Hazzın en güzel tanımı benim için ”ne kadar çok doyurulursa o kadar aç kalan” şeydir. Sigara içmek, alkol almak, yemek yemek hazzın en fazla yaşandığı durumlardır. Sigara içtiğiniz zaman nasıl vücut nikotine doyup bir saat sonra tekrar acıkıyorsa haz da bu şekilde işler. Dediğim gibi zaten sigarada hazzın en iyi örneklerinden bir tanesidir. Peki haz olmalı mı ?

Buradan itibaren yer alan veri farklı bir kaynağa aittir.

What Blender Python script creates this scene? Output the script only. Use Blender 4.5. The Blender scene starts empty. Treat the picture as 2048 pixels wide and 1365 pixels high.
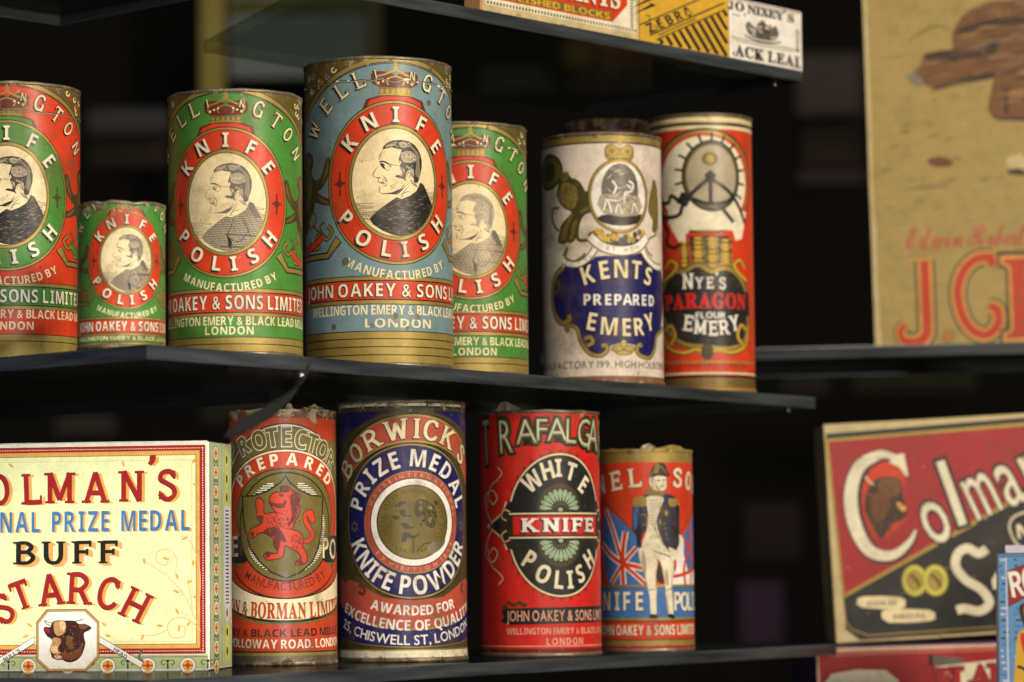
import bpy, math, random
from mathutils import Vector, Matrix, noise
from mathutils.geometry import tessellate_polygon

scene = bpy.context.scene
COL = scene.collection
random.seed(7)

# ------------------------------------------------------------------ camera
FPX = 6000.0                       # focal length in pixels of a 2048 wide frame
cam_data = bpy.data.cameras.new('camera')
cam_data.sensor_width = 36.0
cam_data.lens = FPX / 2048 * 36.0
cam_data.clip_start, cam_data.clip_end = 0.05, 60
cam = bpy.data.objects.new('camera', cam_data)
COL.objects.link(cam)
cam.matrix_world = Matrix.Rotation(math.radians(90 + 4.37), 4, 'X') @ Matrix.Rotation(math.radians(-0.6), 4, 'Z')
scene.camera = cam
cam_data.dof.use_dof = True
cam_data.dof.focus_distance = 1.41
cam_data.dof.aperture_fstop = 9.5
cam_data.dof.aperture_blades = 9

# ------------------------------------------------------------------ world and lamps
world = bpy.data.worlds.new('World')
scene.world = world
world.use_nodes = True
world.node_tree.nodes['Background'].inputs[0].default_value = (0.9, 0.95, 1.0, 1)
world.node_tree.nodes['Background'].inputs[1].default_value = 0.022


def area(name, loc, target, sx, sy, power, color):
    d = bpy.data.lights.new(name, 'AREA')
    d.shape = 'RECTANGLE'
    d.size, d.size_y, d.energy, d.color = sx, sy, power, color
    o = bpy.data.objects.new(name, d)
    COL.objects.link(o)
    o.location = loc
    o.rotation_euler = (Vector(target) - Vector(loc)).to_track_quat('-Z', 'Y').to_euler()
    return o


area('display_lamp', (1.36, -0.12, 0.84), (0, 1.45, 0.08), 0.40, 0.45, 55, (1.0, 0.86, 0.66))
area('front_fill', (0.30, -1.0, 0.35), (-0.05, 1.45, 0.06), 0.5, 0.5, 13, (1.0, 0.90, 0.78))  # added soft fill from the front, no visible source
area('backdrop_fill', (0.1, 3.3, 1.9), (-0.2, 6.5, 0.2), 0.8, 0.8, 9, (1.0, 0.90, 0.74))  # added fill that brightens only the backdrop solids
area('starch_box_fill', (0.02, 0.62, -0.10), (-0.24, 1.40, 0.0), 0.10, 0.10, 0.20, (0.93, 0.97, 1.0)).data.spread = math.radians(34)  # added fill that lifts the pale starch carton
area('ceiling_lamp', (-0.15, 0.55, 1.5), (0, 1.5, 0.1), 0.12, 0.5, 6, (1.0, 0.88, 0.7))

scene.view_settings.view_transform = 'Standard'
scene.view_settings.look = 'None'
scene.view_settings.exposure = 0.0
scene.view_settings.gamma = 1.0
scene.cycles.max_bounces = 8
scene.cycles.transparent_max_bounces = 12
scene.cycles.caustics_reflective = False
scene.cycles.caustics_refractive = False


# ------------------------------------------------------------------ helpers: objects
def tag(o, label=None, cat=None, group=None, kind=None):
    if label: o['label'] = label
    if cat: o['category'] = cat
    if group: o['group'] = group
    if kind: o['kind'] = kind
    return o


def empty(name, loc, label, cat, group=None, rot=(0, 0, 0)):
    o = bpy.data.objects.new(name, None)
    COL.objects.link(o)
    o.location = loc
    o.rotation_euler = rot
    o.empty_display_size = 0.02
    return tag(o, label, cat, group)


def mesh_obj(name, verts, faces, mats, midx=None, parent=None, normals=None, smooth=True, info=None):
    me = bpy.data.meshes.new(name)
    me.from_pydata(verts, [], faces)
    for m in mats:
        me.materials.append(m)
    if midx:
        me.polygons.foreach_set('material_index', midx)
    if smooth:
        me.polygons.foreach_set('use_smooth', [True] * len(faces))
    me.update()
    if normals:
        me.normals_split_custom_set_from_vertices(normals)
    o = bpy.data.objects.new(name, me)
    COL.objects.link(o)
    if parent is not None:
        o.parent = parent
        if info is None and 'wear' in parent:
            info = parent['wear'][:]
    if info is not None:
        o.color = (info[0], info[1], info[2], 1)
    return o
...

Kitaba göre haz erdemle birlikte olmalı. Erdemli olan insanın aynı zamanda haza sahip olabileceği fakat onun kölesi olmayacağı belirtilmiş. Yani hazzı erdemin hizmetçisi yapmak gerektiğini vurguluyor Seneca. Haz konusunda katıldığım cümlelerden diğer bir tanesi ise ”hazların peşinden giden insan her şeyi erteler kendisine hazlar satın almaz tam tersine hazlar onu satın alır.” Hazların bizim mutluluk kaynağımız olaması önemli fakat hazzın kölesi olmamak yine aklın huzurunda yaşamakla doğru orantılı bir konu.